The task → Quote verbatim every line from the line containing "Recreate this scene" to the line containing "random.seed(4)", inclusive of both, and no other line.
## Start Given data
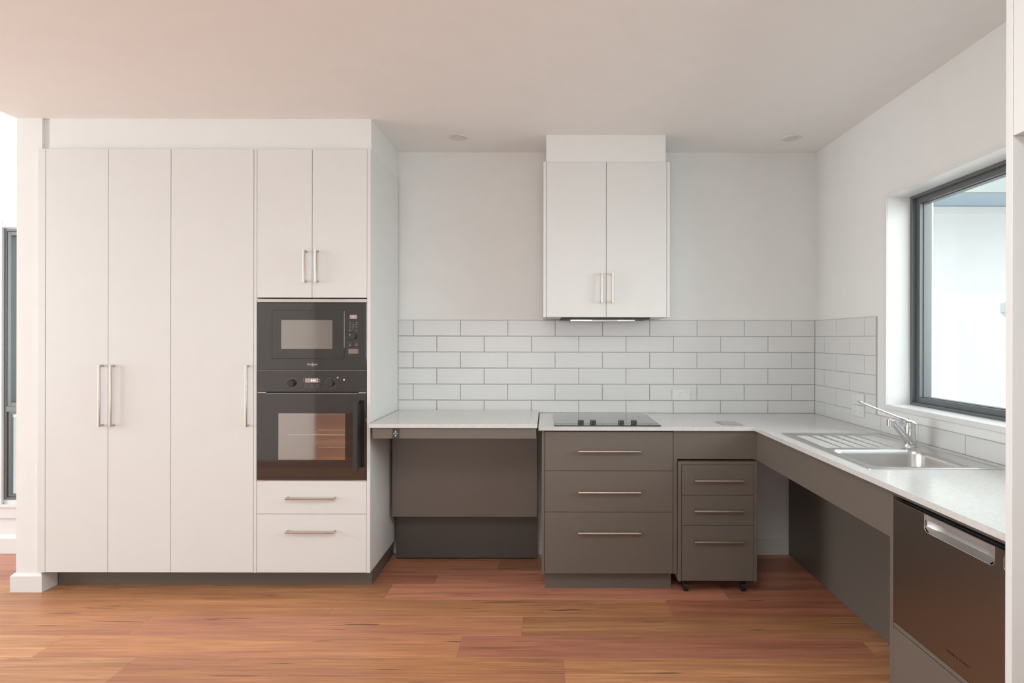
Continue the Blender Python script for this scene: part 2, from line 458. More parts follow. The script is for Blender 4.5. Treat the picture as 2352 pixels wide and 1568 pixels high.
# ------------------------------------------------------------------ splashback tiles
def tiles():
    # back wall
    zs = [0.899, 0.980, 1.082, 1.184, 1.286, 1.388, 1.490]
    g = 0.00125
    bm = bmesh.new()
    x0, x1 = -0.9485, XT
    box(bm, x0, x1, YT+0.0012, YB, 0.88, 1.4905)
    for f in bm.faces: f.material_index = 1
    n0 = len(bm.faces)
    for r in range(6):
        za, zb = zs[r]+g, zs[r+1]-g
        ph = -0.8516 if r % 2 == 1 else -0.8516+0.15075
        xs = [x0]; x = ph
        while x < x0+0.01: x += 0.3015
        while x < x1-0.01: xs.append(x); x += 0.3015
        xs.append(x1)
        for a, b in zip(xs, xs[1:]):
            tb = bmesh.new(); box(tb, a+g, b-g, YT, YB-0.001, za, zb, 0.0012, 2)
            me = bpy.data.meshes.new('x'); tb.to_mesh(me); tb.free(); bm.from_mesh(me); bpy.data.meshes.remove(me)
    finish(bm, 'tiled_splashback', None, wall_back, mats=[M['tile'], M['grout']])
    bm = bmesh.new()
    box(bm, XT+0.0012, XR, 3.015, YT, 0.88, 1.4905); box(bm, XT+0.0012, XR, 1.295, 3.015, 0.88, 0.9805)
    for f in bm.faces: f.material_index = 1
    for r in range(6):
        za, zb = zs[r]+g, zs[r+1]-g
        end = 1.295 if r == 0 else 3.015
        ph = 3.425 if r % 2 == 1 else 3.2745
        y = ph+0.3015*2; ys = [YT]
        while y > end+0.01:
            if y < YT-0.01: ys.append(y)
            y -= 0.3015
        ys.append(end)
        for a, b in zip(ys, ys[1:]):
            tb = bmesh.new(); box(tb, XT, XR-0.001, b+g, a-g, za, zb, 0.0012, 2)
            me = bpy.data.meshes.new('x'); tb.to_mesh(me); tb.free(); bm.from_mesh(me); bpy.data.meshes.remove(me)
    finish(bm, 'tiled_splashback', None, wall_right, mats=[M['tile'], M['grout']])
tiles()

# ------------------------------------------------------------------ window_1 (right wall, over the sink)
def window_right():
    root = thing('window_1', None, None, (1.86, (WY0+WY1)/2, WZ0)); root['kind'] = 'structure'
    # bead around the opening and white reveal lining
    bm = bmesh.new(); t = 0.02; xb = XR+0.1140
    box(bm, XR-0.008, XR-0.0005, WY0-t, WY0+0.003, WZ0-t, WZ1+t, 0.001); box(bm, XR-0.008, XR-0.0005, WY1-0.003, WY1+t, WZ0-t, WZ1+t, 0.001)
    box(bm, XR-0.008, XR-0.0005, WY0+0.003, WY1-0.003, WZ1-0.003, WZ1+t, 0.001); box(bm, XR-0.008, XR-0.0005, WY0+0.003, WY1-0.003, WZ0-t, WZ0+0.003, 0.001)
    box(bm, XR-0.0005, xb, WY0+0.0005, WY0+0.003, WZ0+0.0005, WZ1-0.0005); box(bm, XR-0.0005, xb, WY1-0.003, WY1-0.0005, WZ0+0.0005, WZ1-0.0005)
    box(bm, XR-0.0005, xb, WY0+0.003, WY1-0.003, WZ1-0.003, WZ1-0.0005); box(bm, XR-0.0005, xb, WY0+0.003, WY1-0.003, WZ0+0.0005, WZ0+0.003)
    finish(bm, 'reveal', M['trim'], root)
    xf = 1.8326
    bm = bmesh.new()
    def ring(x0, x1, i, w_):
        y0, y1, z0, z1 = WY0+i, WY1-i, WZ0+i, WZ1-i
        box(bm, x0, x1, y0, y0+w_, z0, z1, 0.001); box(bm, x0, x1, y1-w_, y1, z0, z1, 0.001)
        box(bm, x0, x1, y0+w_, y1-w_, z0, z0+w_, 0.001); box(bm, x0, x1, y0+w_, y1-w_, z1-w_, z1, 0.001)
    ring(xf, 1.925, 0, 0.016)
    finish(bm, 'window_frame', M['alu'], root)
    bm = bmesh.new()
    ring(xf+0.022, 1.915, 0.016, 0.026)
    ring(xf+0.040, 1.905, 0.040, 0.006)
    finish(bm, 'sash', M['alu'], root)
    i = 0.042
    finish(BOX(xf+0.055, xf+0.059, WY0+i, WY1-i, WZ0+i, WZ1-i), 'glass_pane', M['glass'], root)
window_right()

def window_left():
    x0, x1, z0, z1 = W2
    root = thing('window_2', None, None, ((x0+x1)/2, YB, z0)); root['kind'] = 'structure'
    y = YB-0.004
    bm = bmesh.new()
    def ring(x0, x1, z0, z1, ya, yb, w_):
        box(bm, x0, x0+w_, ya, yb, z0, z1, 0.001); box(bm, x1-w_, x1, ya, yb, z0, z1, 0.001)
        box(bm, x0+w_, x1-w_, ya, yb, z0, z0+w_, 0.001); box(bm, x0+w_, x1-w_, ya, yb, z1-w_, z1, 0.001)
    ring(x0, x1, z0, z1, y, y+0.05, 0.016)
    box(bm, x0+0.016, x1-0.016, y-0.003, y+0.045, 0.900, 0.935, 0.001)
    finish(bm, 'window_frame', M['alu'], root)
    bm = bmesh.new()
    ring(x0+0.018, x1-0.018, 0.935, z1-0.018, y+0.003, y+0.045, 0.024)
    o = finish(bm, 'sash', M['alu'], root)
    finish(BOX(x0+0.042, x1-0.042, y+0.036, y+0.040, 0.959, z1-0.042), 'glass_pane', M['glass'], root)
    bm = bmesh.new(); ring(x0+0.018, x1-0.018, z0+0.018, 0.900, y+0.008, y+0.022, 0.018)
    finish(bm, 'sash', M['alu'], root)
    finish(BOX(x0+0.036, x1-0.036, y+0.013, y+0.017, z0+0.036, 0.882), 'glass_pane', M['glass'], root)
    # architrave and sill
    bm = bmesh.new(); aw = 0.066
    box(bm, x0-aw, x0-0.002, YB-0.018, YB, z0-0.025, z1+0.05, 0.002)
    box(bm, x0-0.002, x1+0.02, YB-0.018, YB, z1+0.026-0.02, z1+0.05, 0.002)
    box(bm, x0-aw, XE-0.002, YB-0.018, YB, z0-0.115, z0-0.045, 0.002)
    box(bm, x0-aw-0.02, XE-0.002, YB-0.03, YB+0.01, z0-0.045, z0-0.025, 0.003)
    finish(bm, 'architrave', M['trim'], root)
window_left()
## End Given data
## Start Given data
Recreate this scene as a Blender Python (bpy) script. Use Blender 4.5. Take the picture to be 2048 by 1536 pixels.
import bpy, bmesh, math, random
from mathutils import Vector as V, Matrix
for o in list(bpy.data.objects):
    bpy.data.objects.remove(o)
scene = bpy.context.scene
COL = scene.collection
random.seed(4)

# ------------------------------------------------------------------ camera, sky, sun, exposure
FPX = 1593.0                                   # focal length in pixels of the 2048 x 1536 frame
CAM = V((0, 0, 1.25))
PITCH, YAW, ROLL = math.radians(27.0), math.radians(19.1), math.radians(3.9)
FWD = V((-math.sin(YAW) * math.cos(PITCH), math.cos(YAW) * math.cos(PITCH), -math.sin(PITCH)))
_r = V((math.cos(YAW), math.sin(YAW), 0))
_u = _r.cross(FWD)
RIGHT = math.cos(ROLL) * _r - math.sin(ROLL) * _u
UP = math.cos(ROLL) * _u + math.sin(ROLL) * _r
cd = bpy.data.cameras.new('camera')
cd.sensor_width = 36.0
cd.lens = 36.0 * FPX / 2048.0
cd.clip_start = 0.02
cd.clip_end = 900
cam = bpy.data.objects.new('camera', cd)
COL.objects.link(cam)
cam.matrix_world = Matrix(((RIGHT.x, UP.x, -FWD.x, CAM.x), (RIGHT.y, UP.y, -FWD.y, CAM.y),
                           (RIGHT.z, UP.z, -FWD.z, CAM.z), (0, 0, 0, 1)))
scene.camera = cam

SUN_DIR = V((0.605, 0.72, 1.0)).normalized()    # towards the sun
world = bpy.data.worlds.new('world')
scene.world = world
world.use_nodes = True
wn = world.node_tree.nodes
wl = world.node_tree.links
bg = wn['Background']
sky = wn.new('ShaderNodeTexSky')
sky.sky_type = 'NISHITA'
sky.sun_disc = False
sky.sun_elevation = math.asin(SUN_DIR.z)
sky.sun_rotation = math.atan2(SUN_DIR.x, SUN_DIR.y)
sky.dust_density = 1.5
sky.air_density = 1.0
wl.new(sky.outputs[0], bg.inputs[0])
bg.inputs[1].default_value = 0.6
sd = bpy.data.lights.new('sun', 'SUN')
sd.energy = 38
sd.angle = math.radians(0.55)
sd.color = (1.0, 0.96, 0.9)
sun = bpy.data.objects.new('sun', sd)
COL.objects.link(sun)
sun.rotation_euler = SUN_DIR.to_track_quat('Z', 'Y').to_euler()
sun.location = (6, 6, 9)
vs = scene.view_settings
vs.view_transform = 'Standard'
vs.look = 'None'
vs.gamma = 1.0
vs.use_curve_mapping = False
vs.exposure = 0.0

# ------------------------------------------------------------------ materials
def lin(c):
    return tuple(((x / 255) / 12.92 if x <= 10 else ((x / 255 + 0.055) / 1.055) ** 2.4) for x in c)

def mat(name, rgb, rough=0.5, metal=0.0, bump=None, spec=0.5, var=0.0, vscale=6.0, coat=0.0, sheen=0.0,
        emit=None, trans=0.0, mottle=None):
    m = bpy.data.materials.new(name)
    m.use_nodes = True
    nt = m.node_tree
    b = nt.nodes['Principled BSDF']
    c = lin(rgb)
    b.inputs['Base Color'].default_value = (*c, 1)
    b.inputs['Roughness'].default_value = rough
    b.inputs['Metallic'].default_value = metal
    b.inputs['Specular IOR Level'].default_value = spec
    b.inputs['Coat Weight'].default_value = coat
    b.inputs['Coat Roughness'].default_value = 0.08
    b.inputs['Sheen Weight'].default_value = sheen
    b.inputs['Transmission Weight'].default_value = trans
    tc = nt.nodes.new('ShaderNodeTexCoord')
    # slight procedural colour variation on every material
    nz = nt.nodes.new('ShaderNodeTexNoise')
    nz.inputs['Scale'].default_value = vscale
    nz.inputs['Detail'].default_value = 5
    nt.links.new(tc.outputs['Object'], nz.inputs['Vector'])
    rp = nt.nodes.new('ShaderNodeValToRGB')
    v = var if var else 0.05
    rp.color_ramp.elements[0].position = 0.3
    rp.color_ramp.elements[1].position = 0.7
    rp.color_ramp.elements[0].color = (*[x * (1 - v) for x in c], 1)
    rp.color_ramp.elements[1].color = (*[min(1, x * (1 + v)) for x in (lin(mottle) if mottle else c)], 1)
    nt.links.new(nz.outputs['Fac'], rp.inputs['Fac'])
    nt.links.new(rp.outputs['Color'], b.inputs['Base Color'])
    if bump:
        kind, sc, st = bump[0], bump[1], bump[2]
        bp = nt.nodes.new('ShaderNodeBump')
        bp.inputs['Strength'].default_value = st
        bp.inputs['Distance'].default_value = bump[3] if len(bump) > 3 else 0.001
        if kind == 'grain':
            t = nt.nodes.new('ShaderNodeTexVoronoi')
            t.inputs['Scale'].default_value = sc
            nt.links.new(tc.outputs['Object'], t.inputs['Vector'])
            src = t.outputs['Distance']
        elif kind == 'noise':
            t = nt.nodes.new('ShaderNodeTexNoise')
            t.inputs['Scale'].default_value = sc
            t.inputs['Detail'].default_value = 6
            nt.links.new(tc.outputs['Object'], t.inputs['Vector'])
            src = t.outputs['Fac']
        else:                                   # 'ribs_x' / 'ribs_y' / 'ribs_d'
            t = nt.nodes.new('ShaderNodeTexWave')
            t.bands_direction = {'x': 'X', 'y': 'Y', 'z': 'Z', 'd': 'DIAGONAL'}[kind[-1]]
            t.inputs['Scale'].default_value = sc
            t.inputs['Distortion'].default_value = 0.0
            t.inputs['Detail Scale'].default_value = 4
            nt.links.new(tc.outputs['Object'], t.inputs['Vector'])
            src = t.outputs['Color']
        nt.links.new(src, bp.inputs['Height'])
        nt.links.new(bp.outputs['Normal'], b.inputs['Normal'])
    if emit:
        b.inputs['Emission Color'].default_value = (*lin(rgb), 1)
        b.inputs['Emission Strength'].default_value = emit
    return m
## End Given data
Response →
Recreate this scene as a Blender Python (bpy) script. Use Blender 4.5. Take the picture to be 2048 by 1536 pixels.
import bpy, bmesh, math, random
from mathutils import Vector as V, Matrix
for o in list(bpy.data.objects):
    bpy.data.objects.remove(o)
scene = bpy.context.scene
COL = scene.collection
random.seed(4)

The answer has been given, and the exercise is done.